(Regina, May 14, 2012)  Last week’s announcement by Alliance Grain Traders delaying a Regina pasta plant comes as no surprise said Bill Gehl, Chairperson of the Canadian Wheat Board Alliance.

Last fall the pasta plant was announced with much fanfare and the presence of Prime Minister Harper and his Agriculture Minister who contended it was evidence their legislation ending the single desk Wheat Board had stimulated value adding.

“Obviously the management of Alliance Grain Traders has now done its due diligence and discovered what grain farmers have known for decades – any kind of enterprise in the west faces brutal transportation economics simply because we are so far from any significant markets,” Gehl said.

“They may have even discovered that with the loss of the Wheat Board’s single desk, small processors face an even bigger challenge.  Our Wheat Board had a policy of treating all processors equally so large processors could not obtain volume discounts from farmers and push out smaller operations,” explained Gehl, “and now that fairness will end with the single desk.”

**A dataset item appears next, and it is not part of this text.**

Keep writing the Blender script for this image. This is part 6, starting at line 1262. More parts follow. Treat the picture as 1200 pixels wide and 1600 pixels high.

“Many are starting to regret listening to ideologically driven politicians like Ritz and Harper.  Last October a major Canadian company, Legumex Walker Inc. announced its new $110 million US canola crushing plant is to be located in Washington State to be closer to markets.  At the time, we pointed out the Wheat Board has nothing to do with canola, so this ought to have been a red flag to Alliance Grain Traders’ management and those who believed our Wheat Board inhibited value adding on the prairies.  However neither the Prime Minister or the Agriculture Minister listened and now Alliance Grain Traders has learned the PM has no magic wand that can change the fact we produce grain behind a wall of mountain ranges and huge land distances to ocean ports.

“For small grain processors like Alliance Grain Traders to survive they need the fairness our single desk Wheat Board brought to the market place.  Without it both farmers and processors lose” Gehl concluded.